Publisher Description
In the summer of 1348, as the Black Death ravages their city, ten young Florentines take refuge in the countryside. They amuse themselves by each telling a story a day for the ten days they are destined to remain there - a hundred stories of love, adventure and surprising twists of fate. Less preoccupied with abstract concepts of morality or religion than earthly values, the tales range from the bawdy Peronella hiding her lover in a tub to Ser Cepperallo, who, despite his unholy effrontery, becomes a Saint. The result is a towering monument of European literature and a masterpiece of imaginative narrative.
PUBLISHERS WEEKLY
In time for Giovanni Boccaccio's 700th birthday, Wayne A. Rebhorn, professor of English at the University of Texas at Austin and translator of The Prince and Other Writings by Machiavelli, has provided a strikingly modern translation of Boccaccio's medieval Italian classic.
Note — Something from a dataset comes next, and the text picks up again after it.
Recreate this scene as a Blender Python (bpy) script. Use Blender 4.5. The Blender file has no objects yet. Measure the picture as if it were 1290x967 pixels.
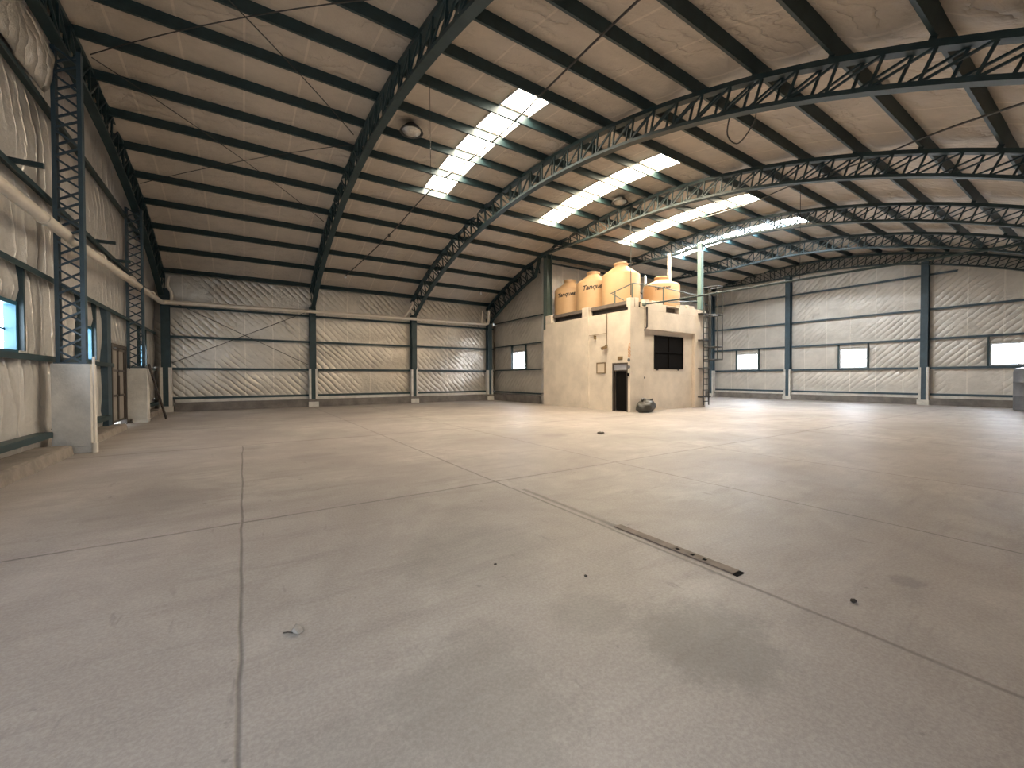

Fleeing Florence and the plague of 1348, 10 young men and women retreat to a country estate, "surrounded by meadows and marvelous gardens," where they spend their days in leisure while the Black Death ravages the city. To fill their time, and affirm life in the face of death, they tell stories: on each of 10 days, every character spins a tale on a theme. Thus, there are 100 stories in total, which range in tone from tragic to triumphant and from pious to bawdy, and which serve as monuments to the rich medieval life and society that the plague was to fundamentally alter. Rebhorn's translation is eminently readable and devoid of the stilted, antiquated speech associated with the classics. Indeed, at times the translator's rendering of Boccaccio's Italian into contemporary idiomatic American English feels jarring: "my cheesy-weesy, sweet honeybun of a wife." But on the whole, his translation's accessibility allows for the timeless humanity of the work to shine through. The Decameron affords a fascinating view into the lost world of late-medieval Italy, and the variety and volume of tales offers us a refuge and relief from the tragedies that haunt our own world.